Organizational policy setters need many types of knowledge. Proponents of management
hegemony—public or private—use the argument that organizational insiders
have better sources of information and more time to research decisions than any other
people and thus their decisions are likely to be superior. But unless we argue that
organizations should be run for the convenience of managers, a key type of information
needed to make responsive decisions involves owners’ expectations. Whatever
their deficits in accessing other data, surely owners are likely to best understand this
piece of the puzzle. Thus managers need their participation even in cases where
agents are doing all they can to further the principal’s agenda.

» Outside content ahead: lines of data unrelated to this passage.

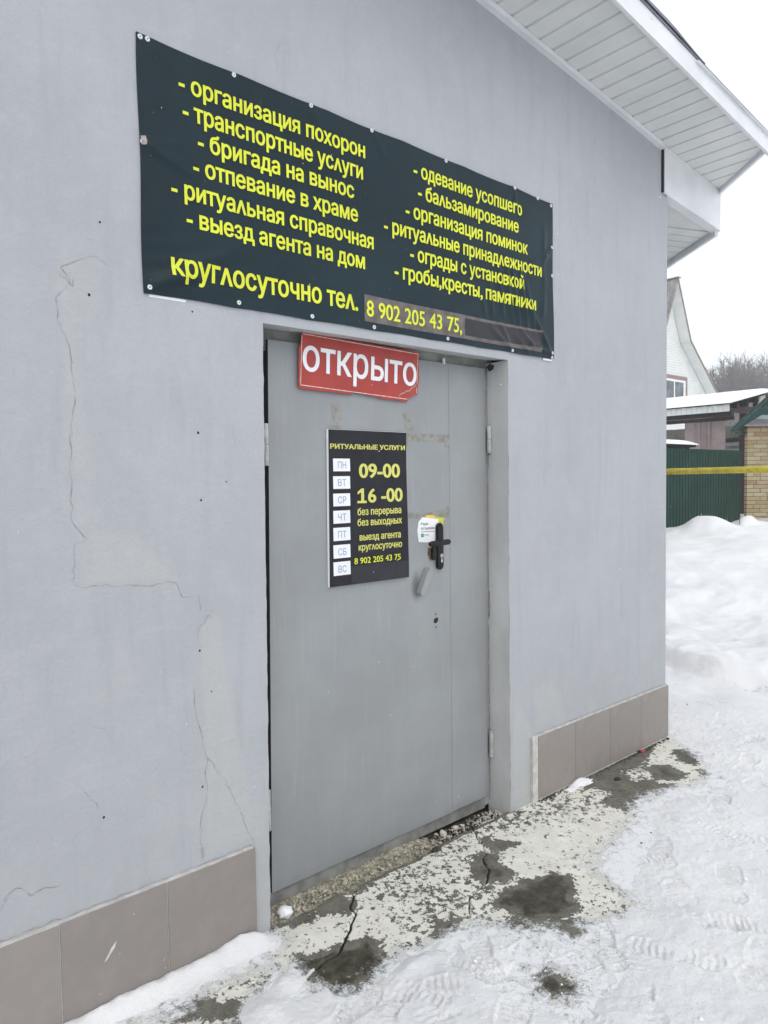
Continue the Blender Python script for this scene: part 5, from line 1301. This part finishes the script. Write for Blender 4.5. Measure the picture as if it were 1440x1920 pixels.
for (a, b, c, d) in ((x0, x1, z1 - .09, z1 - .002), (x0, x1, z0, z0 + .08)): mb.box(a, b, WY - .028, WY, c, d)
for xx in (x0, 26.58, 27.50, x1 - .16): mb.box(xx, xx + (.08 if xx != x1 - .16 else .158), WY - .027, WY, z0 + .081, z1 - .091)
mb.build('window_frame', 'upvc', win)
mb = MB(); mb.box(x0 + .01, x1 - .01, WY - .010, WY - .004, z0 + .01, z1 - .01); mb.build('pane', 'glass', win)
# ---- bare trees in the distance
def tree(x, y, h, seed, label, spread=1.0):
    r = random.Random(seed); t = empty('bare_tree', (x, y, .3)); tag(t, label, "tree", "bare winter trees beyond the houses")
    tr_, br = MB(), MB()
    def grow_(p, d, L, rad, lvl):
        n = 4 if lvl < 3 else 2; P = [p]; q = p
        for i in range(n):
            d = (d + Vector((r.uniform(-1, 1), r.uniform(-1, 1), r.uniform(-.3, .6))) * (.10 + .07 * lvl)).normalized(); q = q + d * L / n; P.append(q)
        m = tr_ if lvl == 0 else br
        m.tube(P, [rad * (1 - .6 * i / n) for i in range(n + 1)], 6 if lvl == 0 else 3, cap=False)
        if lvl >= 5: return
        k = (9, 6, 5, 4, 4)[lvl]
        for i in range(k):
            t_ = r.uniform(.35, 1.0) if lvl else r.uniform(.3, 1.0); b = P[min(n, int(t_ * n))]
            a = r.uniform(0, 2 * math.pi); tilt = r.uniform(.35, .95) * spread
            o = d.orthogonal().normalized(); o.rotate(Matrix.Rotation(a, 3, d)); nd = (d * math.cos(tilt) + o * math.sin(tilt) + Vector((0, 0, .18))).normalized()
            grow_(b, nd, L * r.uniform(.52, .78), max(rad * .45, .019), lvl + 1)
    grow_(Vector((x, y, .3)), Vector((0, 0, 1)), h * .50, h * .016, 0)
    tr_.build('trunk', 'bark', t); br.build('branches', 'bark', t)
tr = [(59.4, 26.0, 11.8, 1, "bare hazy tree next to the white house gable"), (58.0, 23.2, 11.6, 2, "tallest bare tree standing above the snowy canopy roof"), (66.5, 25.4, 13.6, 3, "bare tree at the right edge just above the teal gable"),
      (61.5, 22.2, 12.4, 4, "bare tree cut by the right edge of the picture"), (73.6, 24.6, 14.5, 5, "thin bare tree farthest to the right beyond the houses"), (75.5, 32.2, 14.0, 6, "wide bare tree in the back row behind the house roof"), (79.0, 31.0, 13.0, 7, "bare tree in the back row between two nearer trees")]
for a in tr: tree(*a)
# pegs in the snow bank
for (x, y, z0, z1, r_, lab) in ((11.0, 3.25, .45, .79, .018, "short pale peg sticking out of the snow in front of the fence"), (11.75, 3.1, .5, .86, .006, "left thin dry stalk standing in the snow by the fence"), (11.95, 2.98, .5, .87, .006, "right thin dry stalk standing in the snow by the fence")):
    mb = MB(); mb.tube([(x, y, z0), (x + .01, y, z1)], r_, 8); tag(mb.build('peg' if r_ > .01 else 'dry_stalk', 'plaster' if r_ > .01 else 'bark', origin=(x, y, z0)), lab, 'peg' if r_ > .01 else 'stalk')
# falling snowflakes
mb = MB(); rf = random.Random(12)
fwd = -cb
for i in range(900):
    d = rf.uniform(1.2, 13) ** 1.0; u = rf.uniform(-.6, .6); v = rf.uniform(-.75, .75)
    p = Vector((0, -2.105, 1.56)) + fwd * d + cr * u * d + cu * v * d
    if p.y > -.03 and p.x < CX + EAVE * p.y + .05: continue
    if p.z < .03: continue
    lump(mb, p, rf.uniform(.0006, .0009) * (1 + d * .11), rf, 1.2)
tag(mb.build('snowflakes', 'snow2'), "sparse small snowflakes falling through the air", "snowflakes", kind='stuff')
# loose snow crumbs and clods
mb = MB(); rc = random.Random(77)
for i in range(700):
    x = rc.uniform(1.0, 5.0); y = rc.uniform(-1.2, .0) if x < 3.9 else rc.uniform(-1.0, .6); r_ = rc.uniform(.0015, .004) * (1.9 if rc.random() < .10 else 1); z = .016
    if float(poly_sd(np.array([x]), np.array([y]), EXPO)[0]) > -.06: continue
    if y > -.02 and x < CX + EAVE * y + .1: continue
    lump(mb, (x, y, z), r_, rc, .7)
tag(mb.build('snow_crumbs', 'snow2', smooth=True), "loose crumbs and clods of snow scattered over the trodden path", "snow crumbs", kind='stuff')
mb = MB()
for i in range(45):
    x = rc.uniform(2.6, 6.5); y = rc.uniform(-.9, .9) if x > 4.4 else rc.uniform(-.9, -.3); lump(mb, (x, y, .022 + (.10 if x > 5.6 else 0)), rc.uniform(.002, .006), rc, .5)
tag(mb.build('dark_specks', 'soil'), "small dark bits of dirt lying on the trodden snow", "dirt", kind='stuff')
# thin snowy air: far things fade slightly
hz = NT("haze"); hm = hz.m; hz.n.remove(hz.p); pv_ = hz.n.new("ShaderNodeVolumePrincipled"); pv_.inputs['Color'].default_value = (.93, .96, 1, 1); pv_.inputs['Density'].default_value = 0.003
hz.l.new(pv_.outputs[0], hz.n["Material Output"].inputs['Volume']); M['haze'] = hm
mb = MB(); mb.box(-480, 700, -480, 520, -1.5, 24); tag(mb.build('haze', 'haze'), kind='stuff')
for o in bpy.data.objects:
    if '_w'  in o: del o['_w']
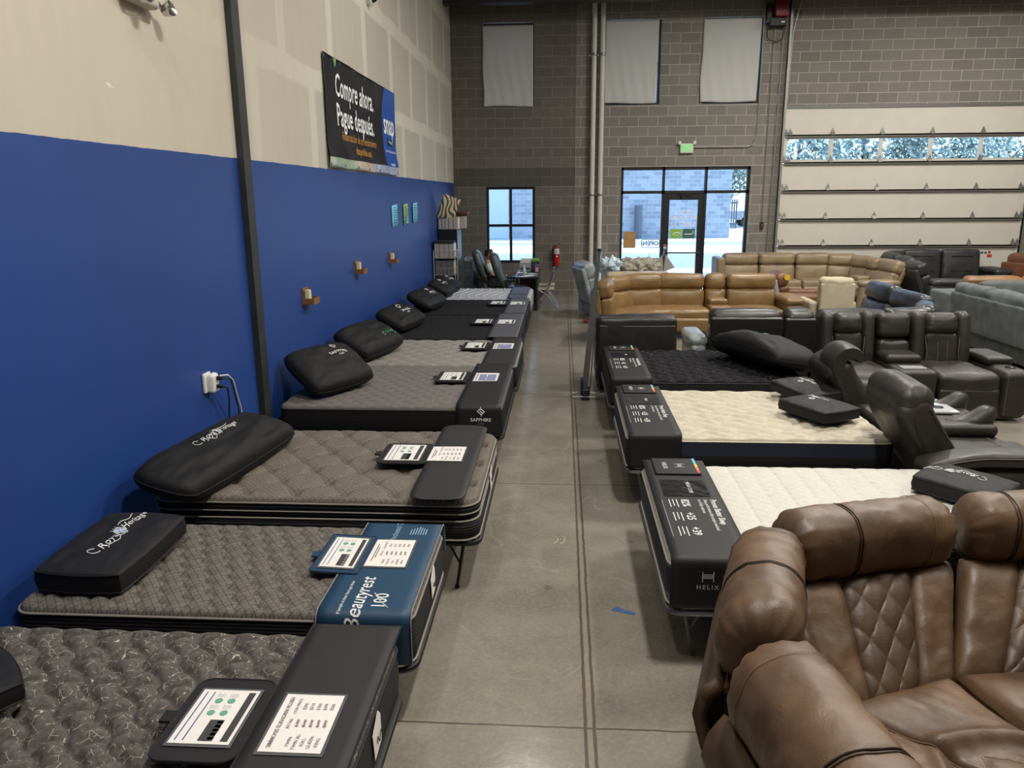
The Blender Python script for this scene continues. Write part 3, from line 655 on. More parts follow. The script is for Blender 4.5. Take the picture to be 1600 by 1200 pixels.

In the real world, however, agents do not always work to further the principal’s
agendas. Agents can develop their own interests for personal wealth, status or tenure.
Proxy access debates are a critical case to show that in such instances simply allowing
principals a legal right to monitor and intervene can prove insufficient to protect their
interests. The controversies show the importance of convenient and low cost monitoring
and intervention mechanisms even for sophisticated principals. Institutional
investors rarely contest elections if they have to solicit votes at their own cost.
Convenience is likely to be at least as important to large groups of citizens
monitoring and intervening in public policy development. To mandate public hearings
or a right to participate in deliberative sessions is a sham step to foster
participation unless the meetings are at a convenient time and place. If governments
schedule forums at unreasonable times or locales, it is misguided to cite citizen
apathy as a necessary reason for low attendance. Few people say that institutional
528 H.L. Schachter
investors are apathetic when they do not hold proxy contests on their own dime. The
availability of such convenience factors as child care and food at public meetings
seem trivial issues until you have a child and no baby sitter on meeting night, or you
can only attend the meeting straight from work with no time to stop for nourishment.
Halvorsen (2003, 537) spoke highly of a deliberative session in Minnesota sponsored
by the U. S. Department of Agriculture Forest Service where participants ate dinner
together while discussing policy issues which did “provide a comfortable setting that
was an efficient, convenient use of time.” How many agencies structure involvement
opportunities to be that convenient? Not many forums are scheduled in that way.
In addition, it is important to remember that institutional investors favor proxy
access because they know that such access can alter concrete organizational outcomes;
their action must influence the board election if their candidate gets a majority
of votes. Often citizens have no idea what will happen if they make a case for or
against certain actions at a public hearing or deliberative session. A number of studies
suggest that even when agencies solicit citizen input, they do not use the resulting
comments to construct policy (e.g., Kettering Foundation 1989; Adams 2004).
In structuring forums, governments need to let citizens know how agencies will
use the information offered. They must let citizens see that their involvement can
make a difference. After one set of planning sessions, the Florida Department of
Transportation, for example, put online all citizen comments. It indicated which
suggestions the department used in constructing policy and how these suggestions
were used (Komatsusaki and Schachter 2008). Such feedback signals to citizens that
participation matters; it can help achieve concrete outcomes.
The proxy access movement is the critical case to spotlight the need for convenient
low cost intervention mechanisms to hold agents accountable to principals along with
the need for principals to understand how their use of these mechanisms affects change.
This need spans private and public sectors. A call for convenience may seem a narrow
change banner until we remember how important numbers have been in the quest to
change SEC regulations. Congress only became involved as the number of people
vocally requesting change grew. Radically change the number of citizens involved in
policy development and outcomes will change as well. If political officials want to
heighten accountability in governments, one step is to offer citizens convenient participation
forums that have an impact on policy.